Ein zentraler Streitpunkt war: Soll der Putz im Dominnern erneuert werden, oder entscheidet man sich für offenes Mauerwerk? "Da standen wir auf verlorenem Posten", sagt Ronig heute. Obwohl die Denkmalpfleger für Putz plädierten, entschieden sich die federführenden Architekten Böhm und Rosiny und mit ihnen die meisten Mitglieder der Baukommission für eine unverputzte Version. Schließlich wurde im Inneren eine Schicht aufgetragen, die das Mauerwerk durchscheinen lässt. Ganz zufrieden ist Ronig damit nicht: "Ich hätte mir mehr Deckung gewünscht."

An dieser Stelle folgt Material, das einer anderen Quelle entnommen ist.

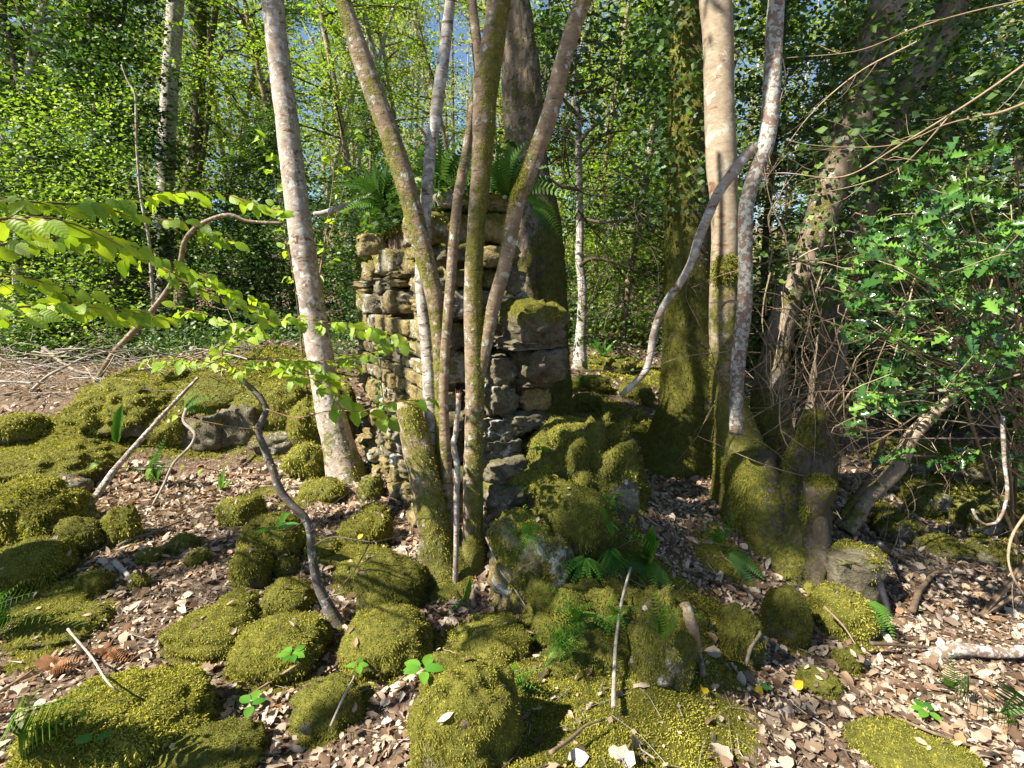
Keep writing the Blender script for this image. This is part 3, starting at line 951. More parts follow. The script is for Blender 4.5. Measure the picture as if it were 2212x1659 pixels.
# T9 grey lichen stem that ends in a saw cut, with its long limb
t9 = thing('sawn_stem_tree', 'lichen-grey stem before the beige trunk, sawn off low down, with an arched limb', 'tree', at(1591, 934, 2.95))
stem('stem', [(1678, -15, 33), (1674, 50, 34), (1671, 104, 35), (1666, 208, 36), (1661, 270, 35), (1653, 315, 35), (1636, 365, 33), (1620, 410, 32), (1611, 455, 31), (1610, 520, 30), (1610, 576, 30), (1609, 653, 31), (1603, 710, 32), (1597, 757, 31), (1593, 810, 29), (1590, 861, 29), (1590, 934, 28)],
     3.1, 2.95, 'bark_flaky', t9, 0.06, 0, (0.5, 0, 0), 1.5, 0, 28, 0.06, 9, 25)
stem('limb', [(1630, 318, 24), (1612, 335, 24), (1585, 370, 23), (1550, 420, 21), (1528, 470, 20), (1508, 520, 19), (1492, 570, 18), (1470, 610, 17), (1440, 650, 16), (1425, 680, 16), (1412, 720, 16), (1405, 764, 15), (1395, 800, 15), (1370, 828, 13), (1340, 856, 12)],
     3.05, 3.1, 'bark_pale', t9, 0.14, 0, (0, 0, 1), 0, 0, 16, 0.1, 12, 26)
V, F, N = tube([at(1590, 930, 2.95), at(1590, 937, 2.95)], [0.036, 0.035], 20)
part('cut_face', V, F, M['twig_dark'], t9)

# T10 hollow gnarled stool at the right, T11 + T12 the leaning ivy trunks
t11 = tree_at('leaning_ivy_tree', 'ivy-hung trunk leaning right, the nearer of the two leaning trunks above the gnarled stool', 'tree', 1690, 1120, 3.6)
stem('trunk', [(1925, -15, 72), (1905, 55, 74), (1882, 130, 78), (1868, 190, 79), (1854, 243, 75), (1828, 312, 70), (1792, 417, 66), (1757, 521, 62), (1733, 583, 60), (1696, 670, 56), (1680, 735, 56), (1668, 800, 66), (1662, 880, 78), (1670, 960, 88), (1682, 1040, 96), (1694, 1130, 110)],
     4.0, 3.4, 'bark_rough', t11, 0.2, 0.8, (-0.7, 0, -0.4), 2.5, 0.2, 36, 0.16, 7, 27, 3, 0.3, tufts=9000, moss_h=1.1, ridge=0.02, dark=True)
t12 = tree_at('second_leaning_tree', 'brown trunk leaning further right behind the ivy-hung one', 'tree', 1770, 1000, 4.2)
stem('trunk', [(2062, -15, 62), (2034, 69, 62), (1982, 156, 58), (1932, 243, 56), (1900, 310, 52), (1878, 382, 50), (1862, 469, 46), (1854, 521, 46), (1826, 590, 54), (1810, 640, 56), (1800, 720, 58), (1786, 820, 62), (1772, 920, 70), (1762, 1010, 84)],
     4.6, 4.0, 'bark_rough', t12, 0.3, 0.5, (0.5, 0, -0.5), 2.5, 0.3, 28, 0.12, 7, 28)
t10 = thing('gnarled_stool', 'hollow gnarled old stool with flaking mossy bark at the foot of the leaning trunks', 'tree stump', ground(1715, 1275))
stem('bole', [(1765, 890, 66), (1760, 920, 74), (1752, 960, 84), (1743, 1010, 92), (1733, 1080, 104), (1724, 1150, 118), (1716, 1215, 136), (1708, 1285, 165)], 3.1, 2.75, 'bark_dark', t10, 0.40, 0.25, (-0.6, 0, 0.4), 0, 0.15, 64, 0.34, 9, 29, 5, 0.4, ridge=0.07, tufts=16000, dark=True)  # dark bark also stands in for shade on the pale upper bole
stem('cut_stub', [(1768, 1040, 58), (1768, 1060, 60), (1760, 1100, 50), (1748, 1150, 44)], 2.72, 2.8, 'bark_dark', t10, 0.45, 0, (0, 0, 1), 0, 0, 24, 0.15, 9, 30, tufts=1500)
stem('root', [(1612, 985, 110), (1626, 1040, 118), (1645, 1100, 112), (1662, 1170, 104), (1674, 1230, 108), (1684, 1285, 130)], 3.2, 2.72, 'bark_dark', t10, 0.48, 0.2, (-0.5, 0, 0.4), 0, 0.15, 34, 0.18, 7, 31, tufts=9000, label='mossy buttress on the left side')
stem('root', [(1760, 1080, 34), (1772, 1150, 36), (1778, 1220, 40), (1782, 1262, 44)], 2.75, 2.7, 'bark_dark', t10, 0.2, 0.1, (0, 0, 1), 0, 0.15, 24, 0.2, 9, 32)
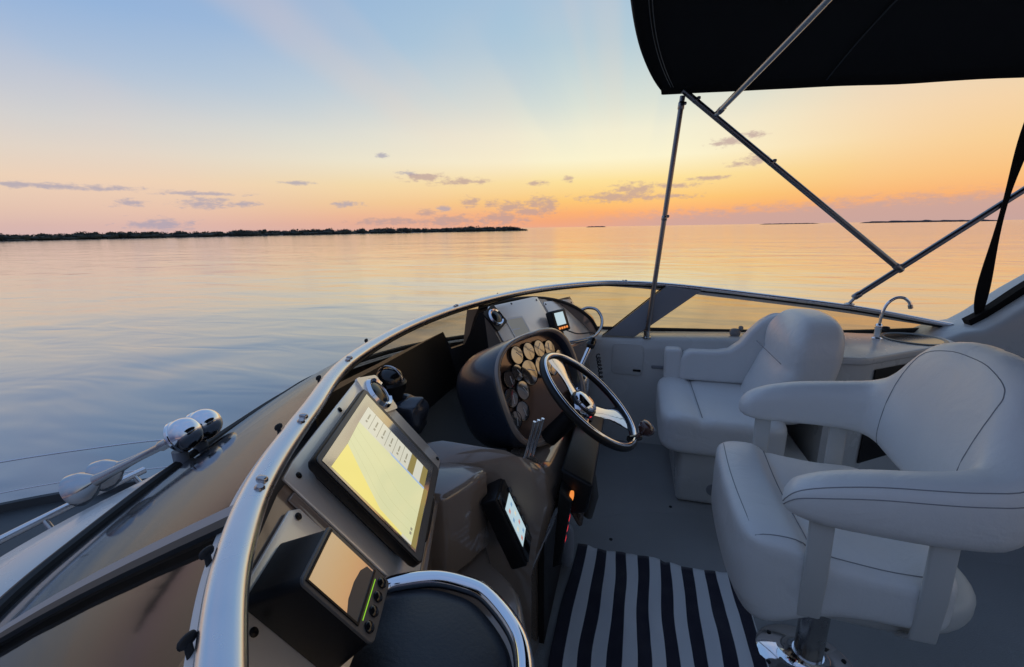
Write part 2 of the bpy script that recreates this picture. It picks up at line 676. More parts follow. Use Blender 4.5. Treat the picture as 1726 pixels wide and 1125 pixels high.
def prism(poly, z0, z1):
    n = len(poly)
    vs = [(p[0], p[1], z0) for p in poly] + [(p[0], p[1], z1) for p in poly]
    fs = [tuple(range(n))[::-1], tuple(range(n, 2 * n))]
    for i in range(n):
        j = (i + 1) % n
        fs.append((i, j, n + j, n + i))
    return vs, fs


def rrect(w, h, r, cx=0, cy=0, seg=5):
    out = []
    for (sx, sy, a0) in ((1, 1, 0), (-1, 1, 90), (-1, -1, 180), (1, -1, 270)):
        for k in range(seg + 1):
            a = R(a0 + 90 * k / seg)
            out.append((cx + sx * (w / 2 - r) + r * math.cos(a), cy + sy * (h / 2 - r) + r * math.sin(a)))
    return out


def quad(x0, x1, y0, y1, z):
    return [(x0, y0, z), (x1, y0, z), (x1, y1, z), (x0, y1, z)], [(0, 1, 2, 3)]


def poly3(pts, z):
    return [(p[0], p[1], z) for p in pts], [tuple(range(len(pts)))]


def tag(o, label, cat, group=None, kind=None):
    o['label'] = label
    o['category'] = cat
    if group:
        o['group'] = group
    if kind:
        o['kind'] = kind
    return o


def thing(name, label, cat, mtx=None, group=None):
    o = bpy.data.objects.new(name, None)
    o.empty_display_size = .1
    COL.objects.link(o)
    if mtx is not None:
        o.matrix_world = mtx
    return tag(o, label, cat, group)


def structure(o):
    o['kind'] = 'structure'
    return o


CV = 1.6                                   # the boat's centre line runs along v = 1.6 (X aft, Y starboard)


def mir(p):
    return V((p[0], 2 * CV - p[1], p[2]))


# ------------------------------------------------------------------ sea and islands
WZ = -3.2
rad = [0, 6, 14, 30, 60, 120, 250, 500, 1000, 2000, 4000, 8000, 16000, 32000, 60000]
mb = MB()
mb.add(loft([[(max(r, .01) * math.cos(2 * PI * k / 96), max(r, .01) * math.sin(2 * PI * k / 96), WZ) for k in range(96)] for r in rad], True, False))
structure(mb.build('water', M['water']))


def island(shore, depth, hgt, n_clump, name, label, ground, seed=1, clump=(3.5, 12)):
    """A low mangrove island: a mud bank and one mass of crowns."""
    rnd = random.Random(seed)
    path = spline(shore, 14)
    g = MB()
    rings = []
    for i, p in enumerate(path):
        t = (path[min(i + 1, len(path) - 1)] - path[max(i - 1, 0)]).normalized()
        nrm = V((-t.y, t.x, 0))
        if nrm.y < 0:
            nrm = -nrm
        k = min(1, i / 4, (len(path) - 1 - i) / 3) if i not in (0, len(path) - 1) else .05
        rings.append([p + nrm * (-3) + V((0, 0, WZ - .3)), p + nrm * 1 + V((0, 0, WZ + .35)), p + nrm * (3 + depth * .5 * k) + V((0, 0, WZ + 1.2)), p + nrm * (5 + depth * k) + V((0, 0, WZ - .5))])
    g.add(loft(rings, False))
    structure(g.build(ground, M['mud']))
    f = MB()
    for c in range(n_clump):
        i = rnd.uniform(0, len(path) - 1.001)
        a = path[int(i)].lerp(path[int(i) + 1], i - int(i))
        t = (path[int(i) + 1] - path[int(i)]).normalized()
        nrm = V((-t.y, t.x, 0))
        if nrm.y < 0:
            nrm = -nrm
        k = min(1, i / 10 + .35, (len(path) - 1 - i) / 4 + .35)
        d = rnd.random() ** 1.6 * depth * k
        hh = hgt * k * (.62 + .3 * noise.noise(V((i * .23, seed, 0))) + .25 * noise.noise(V((i * 1.1, seed, 3))) + .22 * rnd.random() + .08)
        r = rnd.uniform(*clump)
        ctr = a + nrm * (d + 3) + V((0, 0, WZ + max(hh - r * .45, 1)))
        for q in range(40):                        # leaf tufts on and in the clump
            u = V((rnd.gauss(0, 1), rnd.gauss(0, 1), rnd.gauss(0, 1))).normalized() * r * (.4 + .6 * rnd.random())
            u.z *= .34
            pc = ctr + u
            if pc.z < WZ + .3:
                pc.z = WZ + .3 + rnd.random()
            s_ = rnd.uniform(.35, .8) * r / 7
            e1 = V((rnd.gauss(0, 1), rnd.gauss(0, 1), rnd.gauss(0, .6))).normalized() * s_
            e2 = V((rnd.gauss(0, 1), rnd.gauss(0, 1), rnd.gauss(0, 1))).normalized() * s_
            f.add(([pc - e1 - e2, pc + e1 - e2 * .6, pc + e1 * .7 + e2, pc - e1 + e2 * .8], [(0, 1, 2, 3)]))
        # dark inner mass of branches and trunks down to the waterline
        b = sbox((ctr.x, ctr.y, (ctr.z + WZ) / 2 + .2), (r * 1.5, r * 1.5, max(ctr.z - WZ, 1.5) + r * .1), 2.6, 3, lambda w: w + V((rnd.uniform(-.5, .5), rnd.uniform(-.5, .5), rnd.uniform(-.4, .4))))
        f.add(b)
    return tag(f.build(name, M['mangrove'], smooth=False), label, 'mangroves', kind='stuff')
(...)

Aber im Prinzip hat er mit der Erneuerung im Dom seinen Frieden gemacht. "Den alten Dom mit seinem wilhelminischen Erscheinungsbild möchte ich auf keinen Fall wieder haben", sagt er. Und entdeckt auch in der unverputzten Version neue, fast visionäre Aspekte. Jetzt strahle das Gotteshaus ein "Nichtvollendetsein" aus - etwas, das auf das andere, das Vollkommene, verweist, auf das alle Christen ihre Hoffnung setzen. Diese zutiefst geistliche Dimension zeichnet auch den Ausbilder, den akademischen Lehrer und Professor Franz Ronig aus.
Wer heute Besuchergruppen durch Dom oder Liebfrauenkirche führt, ist durch Ronigs strenge, aber auch ungemein bereichernde Schule gegangen. Selbstverständlich hat er in den Vorbereitungskursen architektur- und kunsthistorische Kenntnisse vermittelt. Aber Ronig ging es vor allem um ein "Verständnis des Ganzen". Die Besucher, gleich welcher Nationalität und Konfession, sollen erfahren und verstehen, dass der Dom mehr ist als nur ein "Behältnis für Altäre und Reliquien". Dass in den vielfältigen Formen der Bischofskirche ein "Mysterium" verborgen liegt - etwas "Zeichenhaftes". Und dass diese Zeichen auf eine ganz andere, tiefere Wirklichkeit hindeuten. An dieser Wirklichkeit orientiert sich alle Religiosität. Und vielleicht ist der feste Glaube daran der Urgrund für die reiche, vielfältige Aktivität von Franz Ronig.